Wat is het verband tussen Pogus en Experimental Intermedia.
Ik ben al vijftien jaar bezig met Pogus. Daarvoor werkte ik voor New World Records, een label gewijd aan het inventariseren van experimentele Amerikaanse componisten. Daarna leerde ik Tom Bucker kennen en Phill Niblock en begon ik voor hen te werken. Part-time werken met verschillende vrienden, schitterend toch. Het is ook gemakkelijker zaken doen als je vier labels vertegenwoordigd.
Kan je iets vertellen over je manier van werken. Sommige nummers doe je alleen, op andere zijn er heel wat gastmuzikanten. Je speelt bijvoorbeeld xylofoon lees ik hier.
Het is meer zo'n klokkenspel van de majoretten. Voor de rest veel vrienden ja. Ik heb ook heel veel volk leren kennen bij de studio van Deep Listening Space. Een lang verhaal eigenlijk. Het Orchestra D'Fou, dat 'Oyvey Angie' speelt, werd gesticht als 's werelds grootste experimenteel dansorkest vol polka, country, western, enz. Een gigantische samenwerking, we hadden toch tijd genoeg. Iedereen kwam bij me langs en nam wat op en uiteindelijk had ik twee keer vijftig minuten die ik dan naar tien heb gebracht. Laura Biagi kwam maar één keer langs, maar werd wel twee keer gebruikt, in 'Tattooed Love Muffins' en 'Quaderni'. Een soort recyclageproces zou je kunnen zeggen.
VWat moet ik me voorstellen bij een bikelophone die in het Orchestra D'Fou komt opdraven?
Da's Stephen Schweizer met een omgekeerde fiets aangesloten op de computer! Allerlei contactmicrofoontjes en haakjes enz. Hij heeft de volledige laadruimte van zijn pick-up nodig om dat geval te verplaatsen!
Hoe breng je je muziek op een podium? Een casset kan je toch niet veranderen.
Vanavond treed ik op met twee cd-spelers. Da's puur vanuit praktische overwegingen. Ik kan mijn instrumenten en sampler niet mee naar Europa nemen. Is het dan nog wel een optreden? Misschien is het meer een live collage. Maar zo is elke avond toch verschillend. In de US treed ik vaak met andere mensen op en doe ik veel live sampling, heerlijk vind ik dat. Phill speelt maar met één cd-speler vanavond dus ik overtref hem toch met het dubbel. Hahaha. Verschrikkelijk simplistisch in deze tijd van de alomtegenwoordige laptop. Een moeilijke vraag en eentje waar ik al lang mee worstel.

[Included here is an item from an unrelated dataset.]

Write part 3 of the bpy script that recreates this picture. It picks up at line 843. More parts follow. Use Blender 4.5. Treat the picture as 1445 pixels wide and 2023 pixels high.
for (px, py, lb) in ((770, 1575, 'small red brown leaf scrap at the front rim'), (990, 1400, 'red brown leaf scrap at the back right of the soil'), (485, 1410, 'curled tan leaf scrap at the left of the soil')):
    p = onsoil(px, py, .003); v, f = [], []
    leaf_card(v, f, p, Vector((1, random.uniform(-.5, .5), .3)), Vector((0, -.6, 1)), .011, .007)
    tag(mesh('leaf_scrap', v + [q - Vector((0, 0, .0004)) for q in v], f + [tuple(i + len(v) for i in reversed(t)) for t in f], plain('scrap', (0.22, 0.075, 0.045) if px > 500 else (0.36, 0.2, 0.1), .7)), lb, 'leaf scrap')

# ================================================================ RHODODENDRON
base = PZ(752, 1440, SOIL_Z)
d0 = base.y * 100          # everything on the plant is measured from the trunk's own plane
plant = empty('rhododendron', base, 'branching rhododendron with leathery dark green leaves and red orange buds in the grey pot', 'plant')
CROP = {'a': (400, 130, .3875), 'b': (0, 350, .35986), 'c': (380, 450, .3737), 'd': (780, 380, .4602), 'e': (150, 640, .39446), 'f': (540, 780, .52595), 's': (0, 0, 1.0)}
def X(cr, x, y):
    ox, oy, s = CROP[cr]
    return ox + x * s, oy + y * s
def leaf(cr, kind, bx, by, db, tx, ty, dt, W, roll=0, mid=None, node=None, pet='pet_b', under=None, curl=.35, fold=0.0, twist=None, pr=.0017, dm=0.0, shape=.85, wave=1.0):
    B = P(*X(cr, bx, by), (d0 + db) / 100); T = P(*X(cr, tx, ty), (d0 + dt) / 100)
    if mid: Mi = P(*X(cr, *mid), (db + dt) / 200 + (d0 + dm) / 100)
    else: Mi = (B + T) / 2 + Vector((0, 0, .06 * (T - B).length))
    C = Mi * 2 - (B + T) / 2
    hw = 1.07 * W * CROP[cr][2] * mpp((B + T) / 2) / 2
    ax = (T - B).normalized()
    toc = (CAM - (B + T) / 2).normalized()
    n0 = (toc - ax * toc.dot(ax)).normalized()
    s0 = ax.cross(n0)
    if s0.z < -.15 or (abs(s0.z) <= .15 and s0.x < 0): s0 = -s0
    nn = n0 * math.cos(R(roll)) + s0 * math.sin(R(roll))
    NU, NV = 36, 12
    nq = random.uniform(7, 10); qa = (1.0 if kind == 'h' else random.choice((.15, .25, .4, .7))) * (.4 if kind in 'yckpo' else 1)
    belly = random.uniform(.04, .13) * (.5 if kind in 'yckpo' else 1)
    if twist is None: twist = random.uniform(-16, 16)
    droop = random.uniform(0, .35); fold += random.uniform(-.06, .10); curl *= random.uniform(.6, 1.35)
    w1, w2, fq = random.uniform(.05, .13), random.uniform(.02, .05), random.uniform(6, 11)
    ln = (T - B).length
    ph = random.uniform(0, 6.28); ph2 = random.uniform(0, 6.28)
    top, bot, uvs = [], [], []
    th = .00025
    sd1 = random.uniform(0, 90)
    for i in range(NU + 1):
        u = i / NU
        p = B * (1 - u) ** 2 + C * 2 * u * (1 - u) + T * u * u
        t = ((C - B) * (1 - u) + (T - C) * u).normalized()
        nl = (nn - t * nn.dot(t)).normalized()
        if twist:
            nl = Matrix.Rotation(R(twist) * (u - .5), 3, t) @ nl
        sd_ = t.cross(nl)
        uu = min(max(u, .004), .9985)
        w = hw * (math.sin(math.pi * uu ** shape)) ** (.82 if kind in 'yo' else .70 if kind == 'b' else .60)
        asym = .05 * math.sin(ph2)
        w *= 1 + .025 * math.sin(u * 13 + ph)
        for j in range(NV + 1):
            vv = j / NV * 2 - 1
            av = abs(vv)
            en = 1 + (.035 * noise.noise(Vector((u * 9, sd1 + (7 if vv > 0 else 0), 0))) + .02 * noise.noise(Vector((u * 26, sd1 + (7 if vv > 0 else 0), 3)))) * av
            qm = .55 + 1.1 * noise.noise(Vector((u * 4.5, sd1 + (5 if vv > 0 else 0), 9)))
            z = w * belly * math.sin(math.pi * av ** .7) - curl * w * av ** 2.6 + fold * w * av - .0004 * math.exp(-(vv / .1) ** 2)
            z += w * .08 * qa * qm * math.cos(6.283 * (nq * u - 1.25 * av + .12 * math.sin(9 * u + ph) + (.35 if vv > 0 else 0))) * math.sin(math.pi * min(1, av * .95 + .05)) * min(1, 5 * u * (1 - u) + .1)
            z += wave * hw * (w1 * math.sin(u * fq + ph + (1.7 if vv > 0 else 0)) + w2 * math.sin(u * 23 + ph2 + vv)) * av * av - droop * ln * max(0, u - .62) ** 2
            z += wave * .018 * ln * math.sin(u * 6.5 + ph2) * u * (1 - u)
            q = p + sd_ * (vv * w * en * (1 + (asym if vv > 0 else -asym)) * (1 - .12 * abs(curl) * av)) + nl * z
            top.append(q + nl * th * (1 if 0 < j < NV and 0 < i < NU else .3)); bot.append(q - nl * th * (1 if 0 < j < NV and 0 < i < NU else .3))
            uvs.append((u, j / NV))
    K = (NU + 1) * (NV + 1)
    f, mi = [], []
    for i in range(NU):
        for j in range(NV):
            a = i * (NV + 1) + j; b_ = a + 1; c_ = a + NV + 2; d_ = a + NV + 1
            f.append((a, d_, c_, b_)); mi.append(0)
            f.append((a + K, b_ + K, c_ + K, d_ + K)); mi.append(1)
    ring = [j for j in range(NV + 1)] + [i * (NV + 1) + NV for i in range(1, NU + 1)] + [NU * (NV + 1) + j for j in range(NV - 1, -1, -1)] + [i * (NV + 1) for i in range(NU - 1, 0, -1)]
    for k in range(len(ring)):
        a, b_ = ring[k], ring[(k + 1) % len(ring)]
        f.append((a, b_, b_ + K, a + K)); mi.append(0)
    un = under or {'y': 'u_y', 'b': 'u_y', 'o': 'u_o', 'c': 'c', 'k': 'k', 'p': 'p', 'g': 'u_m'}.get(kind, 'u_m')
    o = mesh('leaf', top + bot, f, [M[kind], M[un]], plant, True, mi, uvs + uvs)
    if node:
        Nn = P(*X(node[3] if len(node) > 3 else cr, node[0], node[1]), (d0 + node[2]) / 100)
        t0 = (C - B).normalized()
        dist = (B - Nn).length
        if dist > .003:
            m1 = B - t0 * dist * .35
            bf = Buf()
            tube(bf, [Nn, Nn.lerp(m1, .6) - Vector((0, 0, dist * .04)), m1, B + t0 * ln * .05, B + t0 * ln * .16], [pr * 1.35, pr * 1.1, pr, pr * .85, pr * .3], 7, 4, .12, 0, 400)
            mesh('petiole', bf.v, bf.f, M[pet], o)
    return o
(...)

Hoe beoordeel je wat een goed optreden is en wat niet?
Ik denk door de mensen die achteraf naar me toe komen en zeggen dat ze het goed vonden. Als je zelf optreedt, zit je helemaal in je eigen mix. Meestal ben ik dan bang dat een stuk niet de richting opgaat die ik in gedachten had. Niet echt veel tijd dus om te luisteren naar het stuk in z'n geheel. Natuurlijk klinken sommige zaaltjes ook beter dan andere. Hopelijk wordt ik zelf beter en beter.
Brengen je eigen cd's en je eigen label veel brood op de plank?
Nee, daarom werk ik ook nog voor drie andere labels. Niemand kan leven van z'n eigen experimentele muziek. Tenzij je echt een ster bent of een universiteitsprofessor met een vet pension zoals Phill. Als je wat rond hoort, is het altijd hetzelfde: iedereen heeft een goede job of een vrouw met een vet betaalde job of een erfenis. Gelukkig kan ik ook nog eens werken in de muziekindustrie voor labels die ik echt goed vind.
Waar leg je de oorzaak voor de onbekendheid van de artiesten die je bv. uitbrengt op Pogus. Sommige zijn al lange bezig, Kenneth Garburo is zelfs al een tijdje dood en toch...
Volgens mij is het heel simpel. Zo lang je platen maar enkele centen kosten in de tweedehands platenwinkels, beteken je niets. Ik vind het wel leuk om met obscure artiesten te werken. Maar ja, wat maakt iets hip? Xenakis bijvoorbeeld, vindt iedereen schitterend, maar ze haten z'n pianomuziek. Ligt dat aan hem of aan dat mensen niet van pianomuziek houden nu?
Een wat zwaardere afsluiter: vertrek je meestal vanuit vormexperimenten of is er meestal een bepaalde inhoud die je wil overbrengen met je eigen muziek?
Meestal vertrek ik vanuit een bepaalde vorm. Met 'Frog Field' bijvoorbeeld was het heel duidelijk dat ik dat ging opnemen. Ik heb het dan wel ietsje anders gemixed, maar toch. En uiteindelijk moet een nummer wel werken als muziek en dus met een zekere inhoud, anders breng ik het niet uit. Meestal kom ik via enkele vormprocessen wel tot een bepaalde, vaak toevallige inhoud. Toen ik begon met muziek maken, had ik wel nummers in mijn hoofd en klonken de uiteindelijke stukken exact zoals in mijn hoofd. Maar hoe langer je componeert, hoe moeilijker dat wordt. Dus mijn nummers zijn bijna allemaal gelukken bij ongelukken waarbij ik een origineel idee heb, maar er haast onmiddellijk van moet afwijken.